**Problem statement**
Print the listing in its entirety and exactly, leaving out images.

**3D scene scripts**

------------------------------------------------------------------------

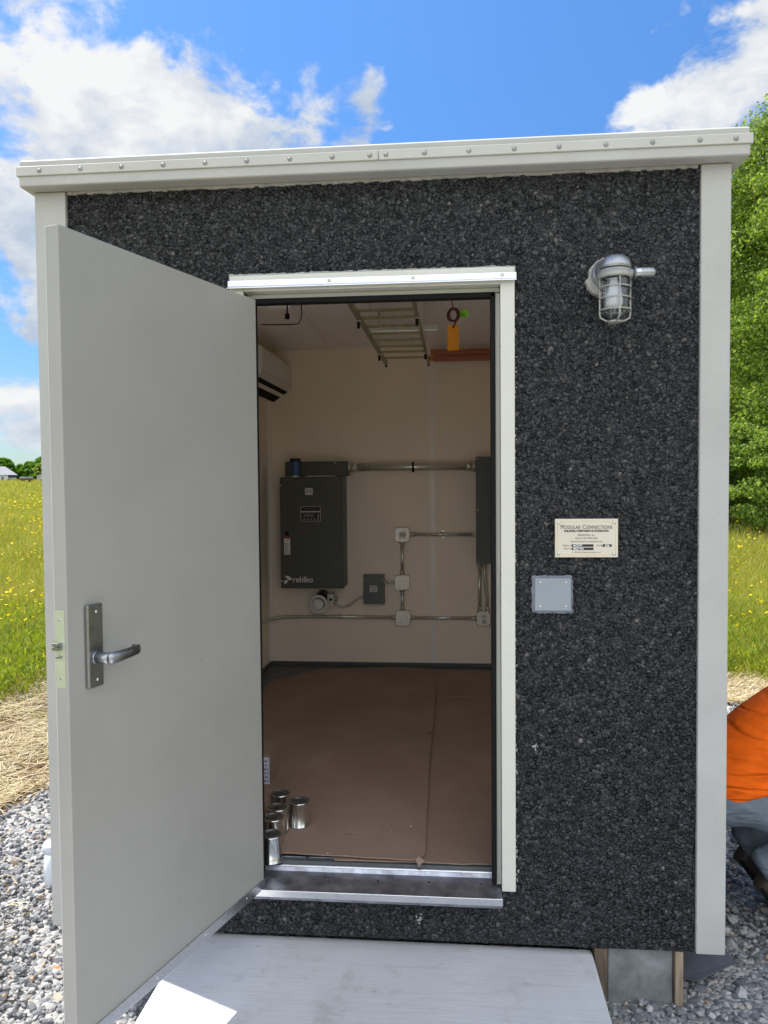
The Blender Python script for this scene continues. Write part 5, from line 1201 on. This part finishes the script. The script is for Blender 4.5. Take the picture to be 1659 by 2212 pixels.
ob3(MB(), h0, ax3, ay3, .1, Lh-.1, .1, 2.1, zz0-.12, zz0-.01).build('deck', 'bark', hw_)
for u in (.25*Lh, .75*Lh):
    c = h0+ax3*u; MB().cyl(c+Vector((0, 0, BZ+.2)), c+ay3*.25+Vector((0, 0, BZ+.2)), .25, n=14).build('wheel', 'black', hw_)
g0 = pd(C6(350, 0)[0], 125); g1 = pd(C6(440, 0)[0], 125); ax4 = (g1-g0).normalized(); ay4 = Vector((-ax4.y, ax4.x, 0)); Lc = (g1-g0).length
car = thing('parked_car', 'pale car parked in front of the grey shed', 'car', (g0.x, g0.y, BZ)); zc_ = zat(C6(0, 552)[1], 125)
ob3(MB(), g0, ax4, ay4, 0, Lc, 0, 1.8, BZ+.25, BZ+.8).build('body', 'barn_wall', car, bevel=.12)
ob3(MB(), g0, ax4, ay4, Lc*.25, Lc*.8, .12, 1.68, BZ+.81, BZ+1.25).build('cabin', 'barn_dark', car, bevel=.15)
for u in (.2*Lc, .8*Lc):
    for v in (-.02, 1.6): c = g0+ax4*u+ay4*v; MB().cyl(c+Vector((0, 0, BZ+.32)), c+ay4*.2+Vector((0, 0, BZ+.32)), .32, n=14).build('wheel', 'black', car)

# ---------------------------------------------------------------- person kneeling at the right
PYd = .62
def pp_(px, py, y=PYd): return at(px, py, 'y', y)
hip = pp_(1572, 1712); hip.y = PYd
person = thing('person', 'person in an orange shirt and blue jeans kneeling on the gravel by the right post', 'person', (hip.x, hip.y, GZ))
def remesh(o, vox=.010, it=6):
    r = o.modifiers.new('remesh', 'REMESH'); r.mode = 'VOXEL'; r.voxel_size = vox; r.use_smooth_shade = True
    s = o.modifiers.new('smooth', 'SMOOTH'); s.factor = .5; s.iterations = it; return o
hx, hz = hip.x, hip.z
def Q(dx, dy, z): return Vector((hx+dx, PYd+dy, z))
gnd = GZ+.01
ank = pp_(1636, 1836); toe = pp_(1704, 1966); ax0 = ank.x-hx; az0 = ank.z
chest = Q(.33, .0, hz+.36); neck = Q(.47, .0, hz+.47); head = Q(.60, 0, hz+.50)
knee = [Q(.50, -.12, gnd+.075), Q(.50, .14, gnd+.075)]
# body: one continuous surface of skin, mostly under the clothes
bd = MB()
bd.tube([Q(-.03, 0, hz), Q(.08, 0, hz+.13), Q(.20, 0, hz+.26), chest, neck], [(.13, .10), (.13, .10), (.14, .105), (.15, .11), (.055, .055)], 16, up=(0, 1, 0))
bd.tube([neck, head-Vector((.04, 0, .0))], .05, 12); bd.ball(head, (.095, .075, .11), 16, 12)
bd.ball(head+Vector((.095, 0, -.02)), (.018, .012, .02), 8, 6); bd.ball(head+Vector((.07, 0, -.07)), (.035, .04, .03), 8, 6)
for s_ in (-1, 1):
    bd.ball(head+Vector((0, s_*.076, -.01)), (.02, .01, .03), 8, 6)
    sh_ = Q(.36, s_*.18, hz+.38); el = Q(.52, s_*.22, hz+.14); wr = Q(.74, s_*.12, hz+.05)
    bd.tube([sh_, el, wr], [.048, .038, .027], 12)
    hd_ = wr+Vector((.05, 0, -.015)); bd.ball(hd_, (.048, .020+.015, .018), 12, 8)
    for k in range(4):
        f = wr+Vector((.085, (-.027+.018*k), -.015)); L1 = (.036, .042, .040, .030)[k]
        bd.tube([f, f+Vector((L1, 0, -.012)), f+Vector((L1+.012, 0, -.032)), f+Vector((L1+.004, 0, -.050))], [.0085, .008, .0075, .006], 8)
    th_ = wr+Vector((.03, -s_*.034, -.015)); bd.tube([th_, th_+Vector((.028, -s_*.016, -.015)), th_+Vector((.052, -s_*.008, -.030))], [.011, .0095, .007], 8)
for s_, kn in zip((-1, 1), knee):
    bd.tube([Q(-.04, s_*.09, hz), Q(.24, s_*.12, hz-.085), kn, Q(.34, s_*.125, gnd+.10), Q(ax0+.02, s_*.12, az0-.01)], [.07, .06, .045, .045, .035], 12)
remesh(bd.build('body', 'skin', person), .0055, 3)
hh_ = MB(); hh_.ball(head+Vector((-.02, 0, .03)), (.095, .083, .095), 16, 12); remesh(hh_.build('hair', 'hair', person), .008, 2)
st_ = MB()
st_.tube([Q(-.10, 0, hz+.00), Q(-.045, 0, hz+.06), Q(.03, 0, hz+.14), Q(.14, 0, hz+.24), Q(.26, 0, hz+.33), Q(.37, 0, hz+.42), Q(.43, 0, hz+.455)],
         [(.165, .135), (.172, .140), (.175, .145), (.18, .15), (.195, .145), (.17, .12), (.09, .08)], 24, up=(0, 1, 0))
for s_ in (-1, 1):
    st_.tube([Q(.33, s_*.12, hz+.38), Q(.38, s_*.19, hz+.36), Q(.46, s_*.215, hz+.24)], [.085, .075, .065], 14)
# hem hanging over the hip
st_.tube([Q(-.13, 0, hz-.01), Q(.02, 0, hz+.045), Q(.16, 0, hz+.085)], [(.17, .055), (.18, .055), (.16, .05)], 20, up=(0, 1, 0))
so_ = remesh(st_.build('shirt', 'shirt', person), .009, 5)
jn = MB()
jn.tube([Q(-.13, 0, hz+.02), Q(-.07, 0, hz+.0), Q(.03, 0, hz+.01)], [(.12, .085), (.165, .105), (.15, .10)], 20, up=(0, 1, 0))
for s_, kn in zip((-1, 1), knee):
    jn.tube([Q(-.07, s_*.085, hz-.01), Q(.06, s_*.10, hz-.012), Q(.24, s_*.12, hz-.085), kn+Vector((.015, 0, .01))], [.098, .086, .080, .068], 18)
    jn.tube([kn, Q(.34, s_*.125, gnd+.12), Q(ax0+.10, s_*.12, az0+.0), Q(ax0+.02, s_*.12, az0+.0), Q(ax0-.02, s_*.12, az0-.02), Q(ax0-.035, s_*.12, az0-.03)], [.070, .078, (.088, .085), (.088, .084), (.080, .074), (.062, .056)], 16, up=(0, 1, 0))
remesh(jn.build('jeans', 'jeans', person), .009, 4)
for s_ in (-1, 1):
    y = s_*.12; bt = MB()
    A = Q(ax0+.004, y, az0-.055); T = Vector((toe.x, PYd+y, GZ+.05))
    bt.tube([A+Vector((.02, 0, .02)), A+Vector((-.015, 0, -.02)), (A+T)/2+Vector((.0, 0, -.0)), T+Vector((.0, 0, .0)), T+Vector((.055, 0, -.012))], [(.042, .045), (.045, .054), (.046, .054), (.048, .046), (.040, .030)], 16, up=(0, 1, 0))
    bo = remesh(bt.build('boot', 'boot', person), .007, 3)
    so2 = MB(); dn_ = Vector((-.045, 0, -.012))
    so2.tube([A+dn_+Vector((.004, 0, -.018)), (A+T)/2+dn_+Vector((-.006, 0, 0)), T+dn_*.8+Vector((.005, 0, -.02)), T+Vector((.045, 0, -.04))], [(.040, .014), (.040, .013), (.044, .013), (.036, .010)], 14, up=(0, 1, 0))
    so2.build('sole', 'black', bo)
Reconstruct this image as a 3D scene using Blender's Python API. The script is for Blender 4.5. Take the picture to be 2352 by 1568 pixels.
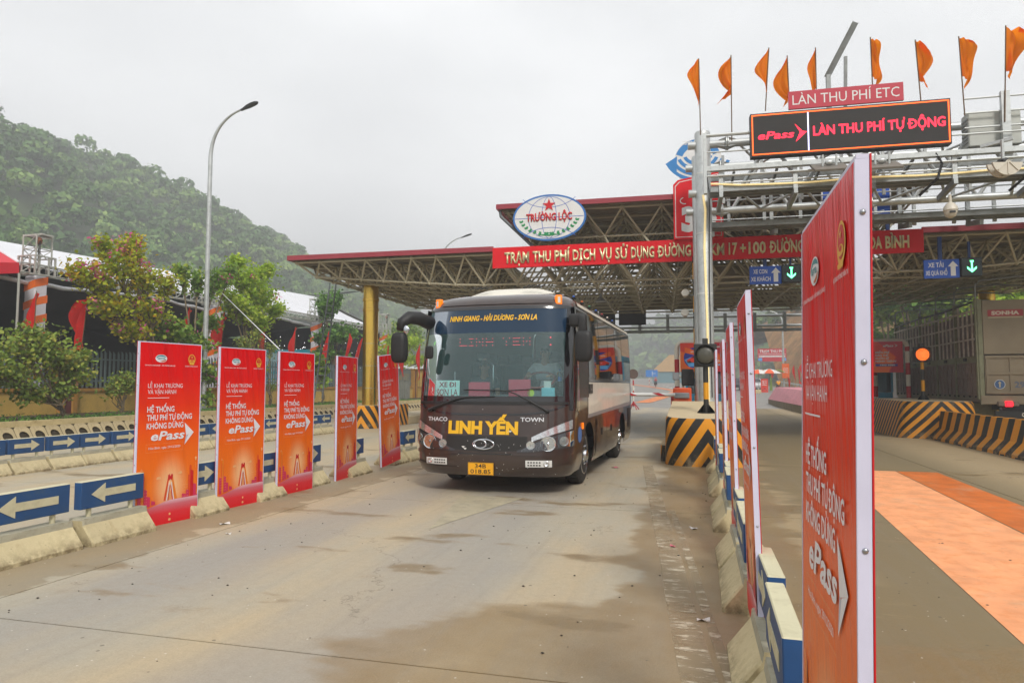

------------------------------------------------------------------------

**Response**
The Blender Python script for this scene continues. Write part 5, from line 1201 on. This part finishes the script. The script is for Blender 4.5. Take the picture to be 1659 by 2212 pixels.
ob3(MB(), h0, ax3, ay3, .1, Lh-.1, .1, 2.1, zz0-.12, zz0-.01).build('deck', 'bark', hw_)
for u in (.25*Lh, .75*Lh):
    c = h0+ax3*u; MB().cyl(c+Vector((0, 0, BZ+.2)), c+ay3*.25+Vector((0, 0, BZ+.2)), .25, n=14).build('wheel', 'black', hw_)
g0 = pd(C6(350, 0)[0], 125); g1 = pd(C6(440, 0)[0], 125); ax4 = (g1-g0).normalized(); ay4 = Vector((-ax4.y, ax4.x, 0)); Lc = (g1-g0).length
car = thing('parked_car', 'pale car parked in front of the grey shed', 'car', (g0.x, g0.y, BZ)); zc_ = zat(C6(0, 552)[1], 125)
ob3(MB(), g0, ax4, ay4, 0, Lc, 0, 1.8, BZ+.25, BZ+.8).build('body', 'barn_wall', car, bevel=.12)
ob3(MB(), g0, ax4, ay4, Lc*.25, Lc*.8, .12, 1.68, BZ+.81, BZ+1.25).build('cabin', 'barn_dark', car, bevel=.15)
for u in (.2*Lc, .8*Lc):
    for v in (-.02, 1.6): c = g0+ax4*u+ay4*v; MB().cyl(c+Vector((0, 0, BZ+.32)), c+ay4*.2+Vector((0, 0, BZ+.32)), .32, n=14).build('wheel', 'black', car)

# ---------------------------------------------------------------- person kneeling at the right
PYd = .62
def pp_(px, py, y=PYd): return at(px, py, 'y', y)
hip = pp_(1572, 1712); hip.y = PYd
person = thing('person', 'person in an orange shirt and blue jeans kneeling on the gravel by the right post', 'person', (hip.x, hip.y, GZ))
def remesh(o, vox=.010, it=6):
    r = o.modifiers.new('remesh', 'REMESH'); r.mode = 'VOXEL'; r.voxel_size = vox; r.use_smooth_shade = True
    s = o.modifiers.new('smooth', 'SMOOTH'); s.factor = .5; s.iterations = it; return o
hx, hz = hip.x, hip.z
def Q(dx, dy, z): return Vector((hx+dx, PYd+dy, z))
gnd = GZ+.01
ank = pp_(1636, 1836); toe = pp_(1704, 1966); ax0 = ank.x-hx; az0 = ank.z
chest = Q(.33, .0, hz+.36); neck = Q(.47, .0, hz+.47); head = Q(.60, 0, hz+.50)
knee = [Q(.50, -.12, gnd+.075), Q(.50, .14, gnd+.075)]
# body: one continuous surface of skin, mostly under the clothes
bd = MB()
bd.tube([Q(-.03, 0, hz), Q(.08, 0, hz+.13), Q(.20, 0, hz+.26), chest, neck], [(.13, .10), (.13, .10), (.14, .105), (.15, .11), (.055, .055)], 16, up=(0, 1, 0))
bd.tube([neck, head-Vector((.04, 0, .0))], .05, 12); bd.ball(head, (.095, .075, .11), 16, 12)
bd.ball(head+Vector((.095, 0, -.02)), (.018, .012, .02), 8, 6); bd.ball(head+Vector((.07, 0, -.07)), (.035, .04, .03), 8, 6)
for s_ in (-1, 1):
    bd.ball(head+Vector((0, s_*.076, -.01)), (.02, .01, .03), 8, 6)
    sh_ = Q(.36, s_*.18, hz+.38); el = Q(.52, s_*.22, hz+.14); wr = Q(.74, s_*.12, hz+.05)
    bd.tube([sh_, el, wr], [.048, .038, .027], 12)
    hd_ = wr+Vector((.05, 0, -.015)); bd.ball(hd_, (.048, .020+.015, .018), 12, 8)
    for k in range(4):
        f = wr+Vector((.085, (-.027+.018*k), -.015)); L1 = (.036, .042, .040, .030)[k]
        bd.tube([f, f+Vector((L1, 0, -.012)), f+Vector((L1+.012, 0, -.032)), f+Vector((L1+.004, 0, -.050))], [.0085, .008, .0075, .006], 8)
    th_ = wr+Vector((.03, -s_*.034, -.015)); bd.tube([th_, th_+Vector((.028, -s_*.016, -.015)), th_+Vector((.052, -s_*.008, -.030))], [.011, .0095, .007], 8)
for s_, kn in zip((-1, 1), knee):
    bd.tube([Q(-.04, s_*.09, hz), Q(.24, s_*.12, hz-.085), kn, Q(.34, s_*.125, gnd+.10), Q(ax0+.02, s_*.12, az0-.01)], [.07, .06, .045, .045, .035], 12)
remesh(bd.build('body', 'skin', person), .0055, 3)
hh_ = MB(); hh_.ball(head+Vector((-.02, 0, .03)), (.095, .083, .095), 16, 12); remesh(hh_.build('hair', 'hair', person), .008, 2)
st_ = MB()
st_.tube([Q(-.10, 0, hz+.00), Q(-.045, 0, hz+.06), Q(.03, 0, hz+.14), Q(.14, 0, hz+.24), Q(.26, 0, hz+.33), Q(.37, 0, hz+.42), Q(.43, 0, hz+.455)],
         [(.165, .135), (.172, .140), (.175, .145), (.18, .15), (.195, .145), (.17, .12), (.09, .08)], 24, up=(0, 1, 0))
for s_ in (-1, 1):
    st_.tube([Q(.33, s_*.12, hz+.38), Q(.38, s_*.19, hz+.36), Q(.46, s_*.215, hz+.24)], [.085, .075, .065], 14)
# hem hanging over the hip
st_.tube([Q(-.13, 0, hz-.01), Q(.02, 0, hz+.045), Q(.16, 0, hz+.085)], [(.17, .055), (.18, .055), (.16, .05)], 20, up=(0, 1, 0))
so_ = remesh(st_.build('shirt', 'shirt', person), .009, 5)
jn = MB()
jn.tube([Q(-.13, 0, hz+.02), Q(-.07, 0, hz+.0), Q(.03, 0, hz+.01)], [(.12, .085), (.165, .105), (.15, .10)], 20, up=(0, 1, 0))
for s_, kn in zip((-1, 1), knee):
    jn.tube([Q(-.07, s_*.085, hz-.01), Q(.06, s_*.10, hz-.012), Q(.24, s_*.12, hz-.085), kn+Vector((.015, 0, .01))], [.098, .086, .080, .068], 18)
    jn.tube([kn, Q(.34, s_*.125, gnd+.12), Q(ax0+.10, s_*.12, az0+.0), Q(ax0+.02, s_*.12, az0+.0), Q(ax0-.02, s_*.12, az0-.02), Q(ax0-.035, s_*.12, az0-.03)], [.070, .078, (.088, .085), (.088, .084), (.080, .074), (.062, .056)], 16, up=(0, 1, 0))
remesh(jn.build('jeans', 'jeans', person), .009, 4)
for s_ in (-1, 1):
    y = s_*.12; bt = MB()
    A = Q(ax0+.004, y, az0-.055); T = Vector((toe.x, PYd+y, GZ+.05))
    bt.tube([A+Vector((.02, 0, .02)), A+Vector((-.015, 0, -.02)), (A+T)/2+Vector((.0, 0, -.0)), T+Vector((.0, 0, .0)), T+Vector((.055, 0, -.012))], [(.042, .045), (.045, .054), (.046, .054), (.048, .046), (.040, .030)], 16, up=(0, 1, 0))
    bo = remesh(bt.build('boot', 'boot', person), .007, 3)
    so2 = MB(); dn_ = Vector((-.045, 0, -.012))
    so2.tube([A+dn_+Vector((.004, 0, -.018)), (A+T)/2+dn_+Vector((-.006, 0, 0)), T+dn_*.8+Vector((.005, 0, -.02)), T+Vector((.045, 0, -.04))], [(.040, .014), (.040, .013), (.044, .013), (.036, .010)], 14, up=(0, 1, 0))
    so2.build('sole', 'black', bo)
Reconstruct this image as a 3D scene using Blender's Python API. The script is for Blender 4.5. Take the picture to be 2352 by 1568 pixels.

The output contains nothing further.